## SHORT PROBLEM
Write out exactly the lines between the line containing "frond('dark shaded fern" and the line containing "frond('little green leafy", including both of those lines, and nothing more.

## DATA SEGMENT
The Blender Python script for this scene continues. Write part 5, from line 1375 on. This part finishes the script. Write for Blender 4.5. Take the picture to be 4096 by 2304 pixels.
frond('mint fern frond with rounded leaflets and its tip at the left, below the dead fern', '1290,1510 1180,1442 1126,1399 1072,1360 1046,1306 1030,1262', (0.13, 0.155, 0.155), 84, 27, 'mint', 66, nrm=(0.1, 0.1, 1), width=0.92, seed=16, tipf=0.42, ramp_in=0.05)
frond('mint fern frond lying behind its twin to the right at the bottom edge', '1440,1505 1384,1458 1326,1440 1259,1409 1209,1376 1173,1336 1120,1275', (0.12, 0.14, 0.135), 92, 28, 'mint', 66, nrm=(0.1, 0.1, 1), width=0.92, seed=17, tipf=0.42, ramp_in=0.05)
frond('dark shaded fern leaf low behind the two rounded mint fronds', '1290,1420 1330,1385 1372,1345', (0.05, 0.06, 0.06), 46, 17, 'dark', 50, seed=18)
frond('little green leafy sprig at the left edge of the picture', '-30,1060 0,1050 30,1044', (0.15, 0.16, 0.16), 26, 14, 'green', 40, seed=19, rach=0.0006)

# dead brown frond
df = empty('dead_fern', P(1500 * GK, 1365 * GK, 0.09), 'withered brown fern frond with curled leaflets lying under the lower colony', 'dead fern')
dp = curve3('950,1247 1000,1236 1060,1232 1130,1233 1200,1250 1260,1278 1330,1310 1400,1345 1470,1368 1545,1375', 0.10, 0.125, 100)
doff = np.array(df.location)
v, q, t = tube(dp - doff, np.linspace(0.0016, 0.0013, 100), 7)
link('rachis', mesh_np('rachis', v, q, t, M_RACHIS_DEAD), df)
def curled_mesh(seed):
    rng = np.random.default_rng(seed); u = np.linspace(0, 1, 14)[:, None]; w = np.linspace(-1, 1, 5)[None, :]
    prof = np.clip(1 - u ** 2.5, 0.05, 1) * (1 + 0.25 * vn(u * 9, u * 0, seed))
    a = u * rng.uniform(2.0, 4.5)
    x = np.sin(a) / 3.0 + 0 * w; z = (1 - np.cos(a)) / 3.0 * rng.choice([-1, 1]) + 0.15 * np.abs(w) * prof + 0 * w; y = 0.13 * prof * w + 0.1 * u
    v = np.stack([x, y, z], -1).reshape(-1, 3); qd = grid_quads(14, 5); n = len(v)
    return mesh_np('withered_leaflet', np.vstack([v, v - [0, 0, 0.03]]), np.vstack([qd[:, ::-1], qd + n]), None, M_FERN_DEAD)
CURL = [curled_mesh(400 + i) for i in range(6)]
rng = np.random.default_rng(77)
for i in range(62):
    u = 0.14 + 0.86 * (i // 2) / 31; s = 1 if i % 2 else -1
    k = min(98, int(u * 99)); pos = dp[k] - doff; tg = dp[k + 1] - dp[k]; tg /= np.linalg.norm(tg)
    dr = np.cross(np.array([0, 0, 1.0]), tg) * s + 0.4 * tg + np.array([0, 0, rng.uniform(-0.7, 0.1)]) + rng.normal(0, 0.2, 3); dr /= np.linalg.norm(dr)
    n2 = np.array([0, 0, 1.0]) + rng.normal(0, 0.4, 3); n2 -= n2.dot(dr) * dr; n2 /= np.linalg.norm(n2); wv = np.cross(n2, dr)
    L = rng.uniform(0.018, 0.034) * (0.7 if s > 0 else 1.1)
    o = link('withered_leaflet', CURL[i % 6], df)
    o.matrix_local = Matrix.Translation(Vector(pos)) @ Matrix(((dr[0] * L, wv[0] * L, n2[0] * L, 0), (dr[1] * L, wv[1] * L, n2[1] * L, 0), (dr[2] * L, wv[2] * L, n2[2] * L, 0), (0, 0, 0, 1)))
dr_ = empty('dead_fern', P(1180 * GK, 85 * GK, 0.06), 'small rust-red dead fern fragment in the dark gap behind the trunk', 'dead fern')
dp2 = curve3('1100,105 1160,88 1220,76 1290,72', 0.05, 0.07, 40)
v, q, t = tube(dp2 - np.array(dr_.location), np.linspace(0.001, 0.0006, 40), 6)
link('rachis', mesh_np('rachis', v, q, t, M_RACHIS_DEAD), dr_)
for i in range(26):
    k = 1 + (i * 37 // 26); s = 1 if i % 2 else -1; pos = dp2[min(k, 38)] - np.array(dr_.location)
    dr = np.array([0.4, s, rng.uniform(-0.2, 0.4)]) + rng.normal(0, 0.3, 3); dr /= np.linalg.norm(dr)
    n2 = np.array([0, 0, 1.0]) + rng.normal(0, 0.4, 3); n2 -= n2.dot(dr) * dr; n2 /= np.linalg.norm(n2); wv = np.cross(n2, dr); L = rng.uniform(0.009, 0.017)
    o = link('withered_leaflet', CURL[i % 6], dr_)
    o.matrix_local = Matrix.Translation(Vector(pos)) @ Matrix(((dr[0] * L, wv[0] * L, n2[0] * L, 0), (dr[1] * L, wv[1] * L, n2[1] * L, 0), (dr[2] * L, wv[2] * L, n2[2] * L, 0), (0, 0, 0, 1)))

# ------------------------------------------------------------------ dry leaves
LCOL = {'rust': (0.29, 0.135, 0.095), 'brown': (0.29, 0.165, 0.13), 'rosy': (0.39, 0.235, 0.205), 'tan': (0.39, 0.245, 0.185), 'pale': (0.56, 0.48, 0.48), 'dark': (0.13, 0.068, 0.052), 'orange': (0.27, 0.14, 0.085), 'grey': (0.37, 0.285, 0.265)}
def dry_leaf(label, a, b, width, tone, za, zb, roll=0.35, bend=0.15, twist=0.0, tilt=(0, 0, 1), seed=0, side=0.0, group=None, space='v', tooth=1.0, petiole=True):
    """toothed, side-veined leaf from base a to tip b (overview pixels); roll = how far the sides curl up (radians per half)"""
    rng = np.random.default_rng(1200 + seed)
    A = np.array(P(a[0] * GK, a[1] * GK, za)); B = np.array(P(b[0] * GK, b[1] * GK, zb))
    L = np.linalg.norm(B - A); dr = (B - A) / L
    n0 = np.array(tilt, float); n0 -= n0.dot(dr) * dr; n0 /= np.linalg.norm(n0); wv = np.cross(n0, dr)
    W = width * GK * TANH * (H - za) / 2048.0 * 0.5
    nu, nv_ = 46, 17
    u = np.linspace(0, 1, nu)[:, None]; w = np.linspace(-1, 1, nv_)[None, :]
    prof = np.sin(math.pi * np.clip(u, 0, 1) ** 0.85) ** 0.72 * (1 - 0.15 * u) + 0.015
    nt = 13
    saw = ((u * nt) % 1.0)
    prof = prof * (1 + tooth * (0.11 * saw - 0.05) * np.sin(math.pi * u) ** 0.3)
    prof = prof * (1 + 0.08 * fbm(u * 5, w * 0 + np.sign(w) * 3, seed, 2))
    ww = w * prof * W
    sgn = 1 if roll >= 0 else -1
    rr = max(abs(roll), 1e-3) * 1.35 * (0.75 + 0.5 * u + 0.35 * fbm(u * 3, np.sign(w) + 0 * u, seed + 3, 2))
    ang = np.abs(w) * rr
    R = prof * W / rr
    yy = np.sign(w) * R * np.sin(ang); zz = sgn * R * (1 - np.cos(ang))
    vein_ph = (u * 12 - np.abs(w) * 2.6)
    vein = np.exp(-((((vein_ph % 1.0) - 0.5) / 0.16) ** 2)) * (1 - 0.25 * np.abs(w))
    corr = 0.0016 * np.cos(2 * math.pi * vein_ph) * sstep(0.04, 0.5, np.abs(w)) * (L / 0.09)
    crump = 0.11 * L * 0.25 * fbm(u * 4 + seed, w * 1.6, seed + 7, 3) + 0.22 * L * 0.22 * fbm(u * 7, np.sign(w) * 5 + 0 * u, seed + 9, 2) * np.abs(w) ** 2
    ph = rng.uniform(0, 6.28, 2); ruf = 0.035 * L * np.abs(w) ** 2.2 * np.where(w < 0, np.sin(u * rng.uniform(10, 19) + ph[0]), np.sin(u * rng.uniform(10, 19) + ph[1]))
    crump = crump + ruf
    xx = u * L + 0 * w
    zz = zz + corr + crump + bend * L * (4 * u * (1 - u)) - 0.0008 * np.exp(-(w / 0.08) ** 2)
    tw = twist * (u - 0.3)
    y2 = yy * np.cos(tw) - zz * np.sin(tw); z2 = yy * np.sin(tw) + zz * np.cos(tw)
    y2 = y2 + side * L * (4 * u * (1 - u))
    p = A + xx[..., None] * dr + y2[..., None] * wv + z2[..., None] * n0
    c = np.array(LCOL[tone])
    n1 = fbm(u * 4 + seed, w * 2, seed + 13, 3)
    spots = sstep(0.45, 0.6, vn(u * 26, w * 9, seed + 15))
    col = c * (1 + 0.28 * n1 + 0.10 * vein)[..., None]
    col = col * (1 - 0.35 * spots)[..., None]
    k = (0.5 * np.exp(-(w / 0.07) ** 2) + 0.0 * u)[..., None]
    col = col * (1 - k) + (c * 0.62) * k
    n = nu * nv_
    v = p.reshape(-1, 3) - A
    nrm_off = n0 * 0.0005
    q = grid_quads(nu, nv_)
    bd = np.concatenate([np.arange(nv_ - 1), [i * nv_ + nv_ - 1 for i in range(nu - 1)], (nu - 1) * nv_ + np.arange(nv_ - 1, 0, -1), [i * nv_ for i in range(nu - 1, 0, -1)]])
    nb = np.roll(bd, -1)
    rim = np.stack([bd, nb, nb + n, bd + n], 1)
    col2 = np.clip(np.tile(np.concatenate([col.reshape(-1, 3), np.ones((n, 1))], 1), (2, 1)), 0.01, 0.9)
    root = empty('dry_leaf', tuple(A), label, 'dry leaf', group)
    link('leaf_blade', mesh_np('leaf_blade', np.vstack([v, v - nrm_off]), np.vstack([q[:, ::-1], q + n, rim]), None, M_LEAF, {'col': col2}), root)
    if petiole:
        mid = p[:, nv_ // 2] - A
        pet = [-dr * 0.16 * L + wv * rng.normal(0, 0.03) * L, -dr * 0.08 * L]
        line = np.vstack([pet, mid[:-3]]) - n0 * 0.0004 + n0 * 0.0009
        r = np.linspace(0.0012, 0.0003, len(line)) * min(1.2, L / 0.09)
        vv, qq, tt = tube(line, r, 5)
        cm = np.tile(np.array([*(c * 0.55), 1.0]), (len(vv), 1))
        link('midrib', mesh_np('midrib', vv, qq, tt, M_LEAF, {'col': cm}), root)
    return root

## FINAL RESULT
frond('dark shaded fern leaf low behind the two rounded mint fronds', '1290,1420 1330,1385 1372,1345', (0.05, 0.06, 0.06), 46, 17, 'dark', 50, seed=18)
frond('little green leafy sprig at the left edge of the picture', '-30,1060 0,1050 30,1044', (0.15, 0.16, 0.16), 26, 14, 'green', 40, seed=19, rach=0.0006)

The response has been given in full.